Yesterday, as part of my college's poetry festival, I went to a panel with the above title. The last month or so has been a huge time of research for me--I've been thinking so much about where the creative universe will be headed after the huge meteor crash of postmodernism, and just how the art world will be recovering from the huge shock of it all. This research (unfortunately scanty for now, because although scads of critics have declared the end of postmodernism, almost no one has taken the time to define what will succeed it) will be culminating in a grand critical essay on my part, to be undertaken before my graduation from Sarah Lawrence. Logically, this panel seemed right up my alley, and I was expecting to leave it optimistic about the state of art, rather than entirely discouraged. But the panel, which consisted of the poets Vanessa Place, Christian Bök, K. Silem Mohammed, and Doug Kearney, was largely more concerned with poetry as yet another "conceptual" field.

Although it wasn't what I expected, and although I came out of the panel more frustrated than enlivened, I was still provided with a better view of my opposition's standpoint, and, to be fair, Doug Kearney and K. Silem Mohammed challenged the views of their peers in a very satisfying way for me.

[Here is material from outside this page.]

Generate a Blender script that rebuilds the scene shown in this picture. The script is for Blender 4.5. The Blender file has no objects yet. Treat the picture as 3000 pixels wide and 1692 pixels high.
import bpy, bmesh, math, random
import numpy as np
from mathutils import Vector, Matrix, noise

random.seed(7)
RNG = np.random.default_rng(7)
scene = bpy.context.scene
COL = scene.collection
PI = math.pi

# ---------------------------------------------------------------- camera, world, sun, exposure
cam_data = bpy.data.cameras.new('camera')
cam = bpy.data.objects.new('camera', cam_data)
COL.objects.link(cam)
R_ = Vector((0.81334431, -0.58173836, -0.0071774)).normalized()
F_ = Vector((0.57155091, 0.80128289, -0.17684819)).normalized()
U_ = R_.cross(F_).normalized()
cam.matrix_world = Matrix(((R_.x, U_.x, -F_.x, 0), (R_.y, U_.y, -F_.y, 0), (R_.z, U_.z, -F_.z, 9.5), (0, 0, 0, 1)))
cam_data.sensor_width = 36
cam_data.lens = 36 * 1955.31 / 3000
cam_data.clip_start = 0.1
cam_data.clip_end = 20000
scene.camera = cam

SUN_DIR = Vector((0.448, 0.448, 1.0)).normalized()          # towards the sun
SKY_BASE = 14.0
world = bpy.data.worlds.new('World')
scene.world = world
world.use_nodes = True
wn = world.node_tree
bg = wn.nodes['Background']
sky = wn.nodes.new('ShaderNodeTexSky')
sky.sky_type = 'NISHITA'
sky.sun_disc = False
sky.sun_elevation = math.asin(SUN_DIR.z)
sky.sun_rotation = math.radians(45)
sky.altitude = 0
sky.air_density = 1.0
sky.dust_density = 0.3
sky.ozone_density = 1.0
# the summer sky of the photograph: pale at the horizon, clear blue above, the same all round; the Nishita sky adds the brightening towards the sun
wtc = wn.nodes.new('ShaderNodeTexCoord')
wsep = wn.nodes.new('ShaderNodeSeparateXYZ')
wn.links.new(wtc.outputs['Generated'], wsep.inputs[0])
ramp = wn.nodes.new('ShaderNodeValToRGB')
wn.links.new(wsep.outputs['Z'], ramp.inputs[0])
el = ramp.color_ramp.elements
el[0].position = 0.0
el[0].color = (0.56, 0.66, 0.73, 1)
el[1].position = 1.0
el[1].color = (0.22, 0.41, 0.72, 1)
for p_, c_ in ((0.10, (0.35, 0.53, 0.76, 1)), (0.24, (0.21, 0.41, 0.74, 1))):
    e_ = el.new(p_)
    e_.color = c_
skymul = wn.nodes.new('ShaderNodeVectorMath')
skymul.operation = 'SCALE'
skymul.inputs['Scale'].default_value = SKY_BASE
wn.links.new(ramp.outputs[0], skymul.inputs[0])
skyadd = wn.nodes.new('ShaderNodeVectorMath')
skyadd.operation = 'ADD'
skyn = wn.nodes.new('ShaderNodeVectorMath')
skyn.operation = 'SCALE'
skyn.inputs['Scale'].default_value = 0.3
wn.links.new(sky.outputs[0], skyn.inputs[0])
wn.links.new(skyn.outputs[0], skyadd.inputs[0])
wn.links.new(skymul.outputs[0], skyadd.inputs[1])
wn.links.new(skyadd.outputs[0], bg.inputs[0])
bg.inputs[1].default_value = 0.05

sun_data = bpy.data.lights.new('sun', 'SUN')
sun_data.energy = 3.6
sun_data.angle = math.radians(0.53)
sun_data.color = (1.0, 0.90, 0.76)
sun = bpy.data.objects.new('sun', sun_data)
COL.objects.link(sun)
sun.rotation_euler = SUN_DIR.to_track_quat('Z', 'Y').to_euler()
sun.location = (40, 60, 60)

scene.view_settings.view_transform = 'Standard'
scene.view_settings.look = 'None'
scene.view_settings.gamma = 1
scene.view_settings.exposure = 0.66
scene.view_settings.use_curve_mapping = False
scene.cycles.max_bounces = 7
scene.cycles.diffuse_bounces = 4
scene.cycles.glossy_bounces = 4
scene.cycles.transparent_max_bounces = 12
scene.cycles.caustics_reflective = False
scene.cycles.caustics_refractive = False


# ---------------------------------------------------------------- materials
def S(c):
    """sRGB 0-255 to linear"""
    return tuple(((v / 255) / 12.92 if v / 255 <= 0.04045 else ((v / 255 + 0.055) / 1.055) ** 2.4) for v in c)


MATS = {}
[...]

And, through the festival, I've been offered some wonderful opportunities to see incredibly talented poets--both established and students--so I certainly cannot complain simply because some of them do not believe as I do.

Also: new successful recipe, adapted from one I found on the Sunset magazine website:

cream of lettuce soup with spring salsa:

for the soup:

sautée two finely chopped leeks in butter (or olive oil, for vegans) until soft. add roughly two heads of lettuce, (we used one head of butter lettuce, one of romaine, and a good helping of watercress) finely chopped, and 1 quart of vegetable broth, and bring to a boil. once boiled, reduce to a simmer for several minutes until lettuce is soft. add salt, pepper, juice of 1/2 lemon, and a sprinkling of nutmeg, and whir it in the blender until smooth. add 1/2 cup of half and half (or rice milk, for vegan recipe), and heat to temp without boiling.

for the salsa:

combine 1 cup fresh green peas and 1/2 a fennel bulb, chopped to pea-sized with a handful of fresh chopped basil. dress lightly with a vinaigrette of lemon juice, garlic, salt, white wine vinegar, and olive oil. serve but the spoonful in top of the soup, or on the side. serve whole meal with garlic toast.

This made a wonderfully light, flavourful meal, and would be a great way to use up lettuce that's gone wilty (but not slimy) in the crisper. It would also be great served cold, or with grilled cheese sandwiches. We used rice milk instead of the half and half the recipe calls for (one of our guests is lactose-intolerant) which worked out just fine, although for those of you who are neither vegan not lactose-intolerant, half and half (or, let's be honest, heavy cream) would be incomparable.

I have one more reading to attend today, as the festival dies down, as well as old projects to finish up, and new ones to begin. I'm going to be beginning a new series of interviews here on ye olde blogge, the first of which should be up within the next two weeks--the series will be called "artistic synergies" and will be made up of interviews with artistic couples that feed off each other's talents and ambitions to further their own arts. More later!